Rabbi Michael Lerner responding to Chris Hedges re: how progressives should assess President Obama:
. . . [H]ere is a basic truth about communication: if you are referencing ideas that are already popular in the culture, you can do so with a short slogan; but if you are trying to introduce new ideas that do not resonate with the "established wisdom" or "common sense" of the culture, it often takes a nuanced discussion that is longer-and hence the nuanced position may feel too long to people who have been accustomed to the dumbing down of popular discourse by the media and the politicians.
I’m struck, of course, by the recognition that we need a new cultural and political discourse that moves us beyond the stalemate in which we now find ourselves. One that reaches for hope, even when hope seems far away. And one that digs into the depths of imagination to craft new ways of talking about our shared humanity and the social and economic institutions we develop to express that humanity.
We’re seeing now the final playing out of a bitter battle between two dead-end philosophies of atomic individualism—neoconservatism and liberalism. Both are forms of classic liberalism, which is premised on the notion that social spaces contain the interaction of competing, conflicting atoms, of interest groups whose individual goals are fundamentally at odds with the goals of each other interest group.

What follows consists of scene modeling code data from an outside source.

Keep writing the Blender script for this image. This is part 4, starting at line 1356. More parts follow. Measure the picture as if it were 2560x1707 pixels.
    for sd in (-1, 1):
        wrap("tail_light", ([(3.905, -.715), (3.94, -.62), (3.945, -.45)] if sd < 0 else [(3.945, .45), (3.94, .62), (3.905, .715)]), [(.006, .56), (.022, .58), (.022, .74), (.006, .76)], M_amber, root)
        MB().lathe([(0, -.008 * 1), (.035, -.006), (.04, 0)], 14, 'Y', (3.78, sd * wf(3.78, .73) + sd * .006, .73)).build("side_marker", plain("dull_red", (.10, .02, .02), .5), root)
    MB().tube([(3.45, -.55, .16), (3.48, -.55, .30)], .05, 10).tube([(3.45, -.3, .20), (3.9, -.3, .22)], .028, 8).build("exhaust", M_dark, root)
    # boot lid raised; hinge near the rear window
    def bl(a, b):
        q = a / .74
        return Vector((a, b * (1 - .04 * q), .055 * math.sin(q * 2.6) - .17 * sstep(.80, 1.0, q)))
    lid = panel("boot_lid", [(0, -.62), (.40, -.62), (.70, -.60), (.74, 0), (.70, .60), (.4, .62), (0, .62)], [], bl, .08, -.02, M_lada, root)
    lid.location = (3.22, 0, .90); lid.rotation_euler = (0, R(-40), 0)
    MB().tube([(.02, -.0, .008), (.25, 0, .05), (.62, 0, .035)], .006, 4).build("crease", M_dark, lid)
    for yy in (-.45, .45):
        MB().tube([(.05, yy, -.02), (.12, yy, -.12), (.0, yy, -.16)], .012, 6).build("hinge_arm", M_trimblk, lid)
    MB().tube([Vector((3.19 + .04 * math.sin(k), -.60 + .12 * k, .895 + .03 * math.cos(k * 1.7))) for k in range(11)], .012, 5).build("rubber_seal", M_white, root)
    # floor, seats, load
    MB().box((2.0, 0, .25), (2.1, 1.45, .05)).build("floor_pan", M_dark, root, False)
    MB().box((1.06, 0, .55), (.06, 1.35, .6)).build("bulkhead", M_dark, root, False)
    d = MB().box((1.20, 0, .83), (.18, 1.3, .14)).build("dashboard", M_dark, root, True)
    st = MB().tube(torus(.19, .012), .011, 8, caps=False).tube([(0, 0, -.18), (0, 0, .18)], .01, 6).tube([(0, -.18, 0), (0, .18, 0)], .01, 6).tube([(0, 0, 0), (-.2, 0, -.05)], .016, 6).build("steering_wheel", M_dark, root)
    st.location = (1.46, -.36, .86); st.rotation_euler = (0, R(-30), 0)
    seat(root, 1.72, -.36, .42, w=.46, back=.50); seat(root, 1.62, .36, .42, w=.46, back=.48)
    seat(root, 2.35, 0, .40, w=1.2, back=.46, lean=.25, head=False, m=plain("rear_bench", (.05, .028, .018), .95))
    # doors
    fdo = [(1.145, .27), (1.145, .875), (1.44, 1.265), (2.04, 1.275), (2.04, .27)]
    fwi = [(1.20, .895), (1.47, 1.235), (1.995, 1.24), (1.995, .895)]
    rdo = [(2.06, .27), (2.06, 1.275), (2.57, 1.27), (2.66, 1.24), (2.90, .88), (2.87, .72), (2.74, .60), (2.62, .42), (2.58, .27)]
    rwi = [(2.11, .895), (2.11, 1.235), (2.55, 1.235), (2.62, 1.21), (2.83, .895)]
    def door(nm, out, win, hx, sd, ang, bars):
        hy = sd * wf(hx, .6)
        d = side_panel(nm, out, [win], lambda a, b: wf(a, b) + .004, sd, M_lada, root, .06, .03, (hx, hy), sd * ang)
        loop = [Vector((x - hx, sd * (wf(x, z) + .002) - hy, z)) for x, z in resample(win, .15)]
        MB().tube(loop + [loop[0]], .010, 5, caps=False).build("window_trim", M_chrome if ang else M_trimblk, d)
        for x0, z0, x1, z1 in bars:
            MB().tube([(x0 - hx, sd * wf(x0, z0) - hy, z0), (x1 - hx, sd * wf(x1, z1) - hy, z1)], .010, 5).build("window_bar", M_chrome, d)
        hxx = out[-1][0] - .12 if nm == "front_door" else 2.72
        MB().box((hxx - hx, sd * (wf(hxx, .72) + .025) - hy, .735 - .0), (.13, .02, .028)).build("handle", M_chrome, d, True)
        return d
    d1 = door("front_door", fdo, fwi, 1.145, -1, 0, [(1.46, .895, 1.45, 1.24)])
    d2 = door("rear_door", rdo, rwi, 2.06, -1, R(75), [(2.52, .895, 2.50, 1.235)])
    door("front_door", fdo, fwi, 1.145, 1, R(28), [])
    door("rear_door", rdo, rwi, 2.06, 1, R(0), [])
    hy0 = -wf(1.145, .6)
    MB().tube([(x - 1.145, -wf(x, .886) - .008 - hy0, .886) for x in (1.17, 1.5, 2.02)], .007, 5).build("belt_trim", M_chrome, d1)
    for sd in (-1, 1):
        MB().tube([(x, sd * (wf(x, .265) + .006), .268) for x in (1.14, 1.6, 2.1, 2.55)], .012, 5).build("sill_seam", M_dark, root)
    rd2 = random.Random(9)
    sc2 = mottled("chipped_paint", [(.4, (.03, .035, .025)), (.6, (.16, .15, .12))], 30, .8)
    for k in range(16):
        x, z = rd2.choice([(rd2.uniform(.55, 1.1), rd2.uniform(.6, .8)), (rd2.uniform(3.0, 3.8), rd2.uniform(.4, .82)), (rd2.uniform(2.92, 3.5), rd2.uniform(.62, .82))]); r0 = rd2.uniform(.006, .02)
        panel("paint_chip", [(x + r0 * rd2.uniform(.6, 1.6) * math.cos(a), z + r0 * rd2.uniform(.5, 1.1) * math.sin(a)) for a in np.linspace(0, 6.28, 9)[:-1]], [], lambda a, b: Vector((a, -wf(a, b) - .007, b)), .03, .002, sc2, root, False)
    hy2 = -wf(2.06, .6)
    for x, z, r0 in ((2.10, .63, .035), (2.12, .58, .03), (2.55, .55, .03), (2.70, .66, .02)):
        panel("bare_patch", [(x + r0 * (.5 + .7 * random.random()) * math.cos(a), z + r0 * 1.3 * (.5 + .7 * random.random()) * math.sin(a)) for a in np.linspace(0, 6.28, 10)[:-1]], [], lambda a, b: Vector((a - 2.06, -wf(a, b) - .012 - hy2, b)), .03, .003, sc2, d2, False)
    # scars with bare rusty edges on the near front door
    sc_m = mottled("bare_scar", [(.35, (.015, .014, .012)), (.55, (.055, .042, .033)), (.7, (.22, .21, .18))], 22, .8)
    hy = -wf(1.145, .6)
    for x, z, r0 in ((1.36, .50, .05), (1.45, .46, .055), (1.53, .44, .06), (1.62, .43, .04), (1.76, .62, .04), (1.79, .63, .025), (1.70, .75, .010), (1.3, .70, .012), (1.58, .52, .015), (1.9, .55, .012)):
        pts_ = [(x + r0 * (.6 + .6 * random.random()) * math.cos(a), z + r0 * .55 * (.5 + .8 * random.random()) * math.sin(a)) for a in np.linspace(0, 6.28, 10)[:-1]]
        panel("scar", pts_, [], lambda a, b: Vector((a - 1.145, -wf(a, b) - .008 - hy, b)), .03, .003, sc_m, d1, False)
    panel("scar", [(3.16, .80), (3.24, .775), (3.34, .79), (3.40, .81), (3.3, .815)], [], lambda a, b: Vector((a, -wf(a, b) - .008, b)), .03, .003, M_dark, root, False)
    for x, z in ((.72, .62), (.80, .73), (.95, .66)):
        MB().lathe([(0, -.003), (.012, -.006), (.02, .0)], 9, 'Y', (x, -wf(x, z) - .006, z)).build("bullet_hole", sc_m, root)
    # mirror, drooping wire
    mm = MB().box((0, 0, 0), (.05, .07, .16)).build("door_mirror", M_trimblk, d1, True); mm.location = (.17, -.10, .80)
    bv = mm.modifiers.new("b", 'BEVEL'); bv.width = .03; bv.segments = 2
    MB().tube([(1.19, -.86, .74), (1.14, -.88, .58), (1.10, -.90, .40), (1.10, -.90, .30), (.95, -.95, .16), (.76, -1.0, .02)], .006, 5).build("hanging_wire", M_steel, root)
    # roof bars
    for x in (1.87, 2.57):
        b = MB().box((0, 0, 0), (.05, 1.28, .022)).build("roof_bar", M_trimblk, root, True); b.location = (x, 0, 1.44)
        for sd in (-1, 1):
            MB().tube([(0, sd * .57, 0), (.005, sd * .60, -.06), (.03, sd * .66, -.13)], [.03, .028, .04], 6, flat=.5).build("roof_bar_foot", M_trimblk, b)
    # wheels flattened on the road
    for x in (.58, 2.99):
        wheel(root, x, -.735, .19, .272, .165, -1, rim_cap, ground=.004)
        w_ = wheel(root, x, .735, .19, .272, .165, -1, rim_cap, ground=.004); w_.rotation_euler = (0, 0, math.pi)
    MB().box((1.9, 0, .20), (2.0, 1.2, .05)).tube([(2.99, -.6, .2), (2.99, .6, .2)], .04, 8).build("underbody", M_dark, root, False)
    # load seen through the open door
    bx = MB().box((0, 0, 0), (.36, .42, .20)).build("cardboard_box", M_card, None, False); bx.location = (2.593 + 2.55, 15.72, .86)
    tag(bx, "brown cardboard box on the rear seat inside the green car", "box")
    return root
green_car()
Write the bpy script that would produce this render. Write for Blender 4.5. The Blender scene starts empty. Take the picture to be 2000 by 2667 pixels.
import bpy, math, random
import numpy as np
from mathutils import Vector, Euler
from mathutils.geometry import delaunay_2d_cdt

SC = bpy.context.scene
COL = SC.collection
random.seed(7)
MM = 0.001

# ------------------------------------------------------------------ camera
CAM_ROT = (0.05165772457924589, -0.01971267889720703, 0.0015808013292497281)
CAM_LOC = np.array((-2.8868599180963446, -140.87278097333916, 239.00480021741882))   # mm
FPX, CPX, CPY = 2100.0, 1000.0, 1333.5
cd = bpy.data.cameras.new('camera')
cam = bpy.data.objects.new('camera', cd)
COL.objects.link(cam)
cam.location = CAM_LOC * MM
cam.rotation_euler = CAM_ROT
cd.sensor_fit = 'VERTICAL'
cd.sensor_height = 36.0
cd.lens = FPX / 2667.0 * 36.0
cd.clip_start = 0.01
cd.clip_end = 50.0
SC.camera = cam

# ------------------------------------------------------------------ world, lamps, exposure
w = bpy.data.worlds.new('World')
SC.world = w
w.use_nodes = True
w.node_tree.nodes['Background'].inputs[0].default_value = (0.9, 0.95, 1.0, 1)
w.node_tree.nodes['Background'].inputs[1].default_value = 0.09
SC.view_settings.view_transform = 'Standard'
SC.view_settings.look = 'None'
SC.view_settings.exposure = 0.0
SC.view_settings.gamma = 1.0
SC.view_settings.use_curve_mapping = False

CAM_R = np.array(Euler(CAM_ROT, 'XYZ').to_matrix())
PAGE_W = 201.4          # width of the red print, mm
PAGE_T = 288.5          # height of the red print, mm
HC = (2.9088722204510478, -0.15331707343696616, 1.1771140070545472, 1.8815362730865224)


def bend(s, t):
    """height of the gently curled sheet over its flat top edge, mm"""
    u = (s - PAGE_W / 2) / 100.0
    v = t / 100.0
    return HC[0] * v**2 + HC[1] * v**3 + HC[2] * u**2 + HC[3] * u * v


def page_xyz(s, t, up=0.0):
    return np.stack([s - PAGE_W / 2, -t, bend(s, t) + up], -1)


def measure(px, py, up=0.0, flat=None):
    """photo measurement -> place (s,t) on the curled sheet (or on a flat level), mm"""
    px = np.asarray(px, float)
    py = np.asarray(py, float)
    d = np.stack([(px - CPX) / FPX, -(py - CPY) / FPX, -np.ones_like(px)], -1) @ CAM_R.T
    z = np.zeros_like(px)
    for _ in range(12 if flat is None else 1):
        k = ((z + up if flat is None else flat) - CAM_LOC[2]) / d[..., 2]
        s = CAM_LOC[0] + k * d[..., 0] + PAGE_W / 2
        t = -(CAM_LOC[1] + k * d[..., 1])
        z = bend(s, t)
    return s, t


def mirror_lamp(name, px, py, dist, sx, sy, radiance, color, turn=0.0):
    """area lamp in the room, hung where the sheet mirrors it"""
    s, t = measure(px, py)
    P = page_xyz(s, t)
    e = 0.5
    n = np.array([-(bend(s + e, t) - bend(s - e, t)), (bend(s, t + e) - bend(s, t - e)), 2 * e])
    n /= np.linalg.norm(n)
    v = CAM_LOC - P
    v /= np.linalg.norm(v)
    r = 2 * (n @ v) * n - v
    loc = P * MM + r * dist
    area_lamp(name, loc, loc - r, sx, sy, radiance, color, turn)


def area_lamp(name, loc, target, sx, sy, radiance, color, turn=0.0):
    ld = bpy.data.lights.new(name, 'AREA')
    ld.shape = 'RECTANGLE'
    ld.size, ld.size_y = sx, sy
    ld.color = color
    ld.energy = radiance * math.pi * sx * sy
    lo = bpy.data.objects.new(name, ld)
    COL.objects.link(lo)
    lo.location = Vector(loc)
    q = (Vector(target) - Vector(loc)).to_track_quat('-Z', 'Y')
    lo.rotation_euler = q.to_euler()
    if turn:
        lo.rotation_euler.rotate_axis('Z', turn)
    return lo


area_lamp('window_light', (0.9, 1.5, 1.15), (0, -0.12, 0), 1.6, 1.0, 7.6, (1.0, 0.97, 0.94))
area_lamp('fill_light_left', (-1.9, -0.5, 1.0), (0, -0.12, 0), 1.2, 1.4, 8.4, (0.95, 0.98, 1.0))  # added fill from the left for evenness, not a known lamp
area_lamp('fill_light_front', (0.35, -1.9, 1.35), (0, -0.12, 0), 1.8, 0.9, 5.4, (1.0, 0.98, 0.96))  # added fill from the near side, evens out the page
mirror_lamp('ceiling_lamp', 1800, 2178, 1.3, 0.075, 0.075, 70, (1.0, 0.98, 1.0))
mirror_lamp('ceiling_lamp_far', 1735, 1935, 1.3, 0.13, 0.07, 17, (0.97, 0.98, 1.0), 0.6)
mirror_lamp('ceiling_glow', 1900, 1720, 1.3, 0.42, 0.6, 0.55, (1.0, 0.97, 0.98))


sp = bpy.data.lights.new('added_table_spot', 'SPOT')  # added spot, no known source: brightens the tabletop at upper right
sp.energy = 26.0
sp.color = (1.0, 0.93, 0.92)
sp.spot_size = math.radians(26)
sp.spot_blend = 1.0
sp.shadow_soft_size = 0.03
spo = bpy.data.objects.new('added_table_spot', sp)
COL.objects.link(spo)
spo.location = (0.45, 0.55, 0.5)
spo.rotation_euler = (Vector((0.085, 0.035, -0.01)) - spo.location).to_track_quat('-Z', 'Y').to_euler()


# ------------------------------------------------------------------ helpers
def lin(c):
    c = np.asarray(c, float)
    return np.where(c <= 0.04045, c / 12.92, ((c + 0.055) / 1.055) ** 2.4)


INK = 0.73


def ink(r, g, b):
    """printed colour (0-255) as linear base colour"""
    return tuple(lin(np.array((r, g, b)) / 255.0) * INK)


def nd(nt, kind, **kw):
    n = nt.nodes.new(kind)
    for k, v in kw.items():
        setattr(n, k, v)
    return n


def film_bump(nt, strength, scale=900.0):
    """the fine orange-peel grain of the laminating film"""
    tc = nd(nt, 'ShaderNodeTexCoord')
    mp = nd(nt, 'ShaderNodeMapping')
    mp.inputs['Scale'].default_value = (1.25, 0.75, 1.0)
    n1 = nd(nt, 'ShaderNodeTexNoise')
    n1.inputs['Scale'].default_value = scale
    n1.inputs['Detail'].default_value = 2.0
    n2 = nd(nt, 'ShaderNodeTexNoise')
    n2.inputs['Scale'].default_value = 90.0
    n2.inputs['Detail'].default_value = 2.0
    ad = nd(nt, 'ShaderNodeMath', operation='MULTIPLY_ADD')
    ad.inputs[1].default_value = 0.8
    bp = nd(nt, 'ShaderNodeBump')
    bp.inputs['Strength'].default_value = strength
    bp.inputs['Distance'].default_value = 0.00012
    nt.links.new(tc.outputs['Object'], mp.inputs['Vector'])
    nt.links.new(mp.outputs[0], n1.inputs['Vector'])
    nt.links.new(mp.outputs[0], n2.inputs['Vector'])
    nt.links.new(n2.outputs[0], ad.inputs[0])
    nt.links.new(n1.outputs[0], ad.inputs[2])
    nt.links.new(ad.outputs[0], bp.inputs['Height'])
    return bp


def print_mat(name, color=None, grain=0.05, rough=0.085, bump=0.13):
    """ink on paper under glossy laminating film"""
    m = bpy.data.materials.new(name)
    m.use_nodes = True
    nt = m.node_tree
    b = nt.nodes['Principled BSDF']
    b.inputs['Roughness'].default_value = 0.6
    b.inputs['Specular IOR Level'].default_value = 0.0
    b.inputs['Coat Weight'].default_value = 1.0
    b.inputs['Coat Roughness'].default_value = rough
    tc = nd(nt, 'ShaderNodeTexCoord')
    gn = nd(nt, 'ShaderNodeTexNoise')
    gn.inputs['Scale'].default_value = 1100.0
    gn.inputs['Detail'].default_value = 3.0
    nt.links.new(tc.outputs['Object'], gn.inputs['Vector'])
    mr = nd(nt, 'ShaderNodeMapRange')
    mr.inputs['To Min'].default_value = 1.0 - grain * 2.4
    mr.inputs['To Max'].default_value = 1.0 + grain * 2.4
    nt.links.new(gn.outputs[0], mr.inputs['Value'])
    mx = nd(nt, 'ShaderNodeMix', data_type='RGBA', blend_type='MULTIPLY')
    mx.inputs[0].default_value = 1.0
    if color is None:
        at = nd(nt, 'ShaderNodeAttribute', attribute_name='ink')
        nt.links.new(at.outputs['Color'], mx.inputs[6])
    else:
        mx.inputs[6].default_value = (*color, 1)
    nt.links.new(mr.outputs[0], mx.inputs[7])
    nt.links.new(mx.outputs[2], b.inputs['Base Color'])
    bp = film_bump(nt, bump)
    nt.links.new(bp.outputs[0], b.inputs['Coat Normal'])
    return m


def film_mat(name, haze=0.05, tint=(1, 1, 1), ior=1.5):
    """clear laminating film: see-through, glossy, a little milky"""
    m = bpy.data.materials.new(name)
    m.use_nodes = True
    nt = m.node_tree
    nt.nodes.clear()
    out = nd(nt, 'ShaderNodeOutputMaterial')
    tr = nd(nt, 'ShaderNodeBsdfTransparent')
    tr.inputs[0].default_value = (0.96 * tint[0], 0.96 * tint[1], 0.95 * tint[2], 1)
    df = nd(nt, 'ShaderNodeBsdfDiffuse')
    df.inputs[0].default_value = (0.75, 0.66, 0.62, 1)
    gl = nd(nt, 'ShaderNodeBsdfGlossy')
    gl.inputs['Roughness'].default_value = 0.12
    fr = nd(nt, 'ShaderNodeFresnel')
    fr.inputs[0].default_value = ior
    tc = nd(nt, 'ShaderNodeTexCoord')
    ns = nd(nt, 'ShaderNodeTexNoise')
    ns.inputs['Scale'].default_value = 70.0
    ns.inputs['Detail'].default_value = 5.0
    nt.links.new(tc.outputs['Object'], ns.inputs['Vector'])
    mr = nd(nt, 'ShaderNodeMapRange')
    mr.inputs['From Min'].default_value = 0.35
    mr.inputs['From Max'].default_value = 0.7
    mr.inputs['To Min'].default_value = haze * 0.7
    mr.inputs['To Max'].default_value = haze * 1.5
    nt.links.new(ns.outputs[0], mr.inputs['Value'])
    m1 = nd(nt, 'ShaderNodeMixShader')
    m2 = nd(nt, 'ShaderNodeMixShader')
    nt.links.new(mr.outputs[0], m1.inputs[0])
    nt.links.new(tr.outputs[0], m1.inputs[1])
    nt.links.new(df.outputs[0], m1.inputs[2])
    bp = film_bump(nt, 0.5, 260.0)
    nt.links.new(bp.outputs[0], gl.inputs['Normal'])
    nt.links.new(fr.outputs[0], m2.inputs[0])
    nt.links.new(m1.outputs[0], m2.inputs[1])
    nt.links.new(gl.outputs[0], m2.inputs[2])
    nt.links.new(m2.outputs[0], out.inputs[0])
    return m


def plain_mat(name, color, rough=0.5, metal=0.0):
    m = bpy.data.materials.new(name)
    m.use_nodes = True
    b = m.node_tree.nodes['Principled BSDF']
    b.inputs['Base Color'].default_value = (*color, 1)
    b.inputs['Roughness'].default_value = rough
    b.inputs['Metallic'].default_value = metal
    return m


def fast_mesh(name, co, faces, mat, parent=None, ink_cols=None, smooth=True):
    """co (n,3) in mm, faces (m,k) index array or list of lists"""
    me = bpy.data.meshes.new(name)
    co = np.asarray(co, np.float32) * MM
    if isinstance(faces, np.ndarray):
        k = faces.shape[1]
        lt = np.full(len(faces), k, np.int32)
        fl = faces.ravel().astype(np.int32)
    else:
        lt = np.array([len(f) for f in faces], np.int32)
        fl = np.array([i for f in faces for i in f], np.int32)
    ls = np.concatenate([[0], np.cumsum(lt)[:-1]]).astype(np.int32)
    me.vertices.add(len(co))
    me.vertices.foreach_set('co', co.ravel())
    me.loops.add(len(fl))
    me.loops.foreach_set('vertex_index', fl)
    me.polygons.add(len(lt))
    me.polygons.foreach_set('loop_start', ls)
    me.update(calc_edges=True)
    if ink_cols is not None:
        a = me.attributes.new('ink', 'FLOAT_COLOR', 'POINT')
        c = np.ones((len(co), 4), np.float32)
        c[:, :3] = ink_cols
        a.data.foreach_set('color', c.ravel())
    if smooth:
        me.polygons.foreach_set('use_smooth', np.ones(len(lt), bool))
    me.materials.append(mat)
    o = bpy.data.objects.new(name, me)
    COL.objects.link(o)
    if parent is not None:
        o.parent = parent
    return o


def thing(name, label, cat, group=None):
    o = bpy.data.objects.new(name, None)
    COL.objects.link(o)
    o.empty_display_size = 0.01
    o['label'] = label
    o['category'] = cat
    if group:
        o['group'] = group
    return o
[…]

And so our two dominant political philosophies muse endlessly about how to manage the conflict, to allocate rights to one group while respecting the rights of the other.
What our dominant political philosophies do not do is build strong imaginations of a world in which we are in it together, in which what I think and do affects what you think and do. Our dominant political philosophies do not start with a recognition of our solidarity in the human community.
The world’s faith traditions do start with that imagination, however, and they challenge human communities to construct themselves around that imagination as their central understanding of what it means to be human and to live together in human community. To this extent, the faith traditions of the world are fundamentally at odds with how the most powerful political groups in the world have chosen to view and talk about socioeconomic life in the modern period.
And we will not make headway either in our cultural life or in our religious life until we move beyond the atomic individualism that dominates our socioeconomic imagination and return to the vision of solidarity that is fundamental to our religious traditions.
The graphic for this posting is an etching entitled "Solidarity" by German artist Richard Grune, who was sent to Sachsenhausen concentration camp during the Nazi years because he was gay. It is an etching from Grune's collection entitled "The Passion of the 20th Century."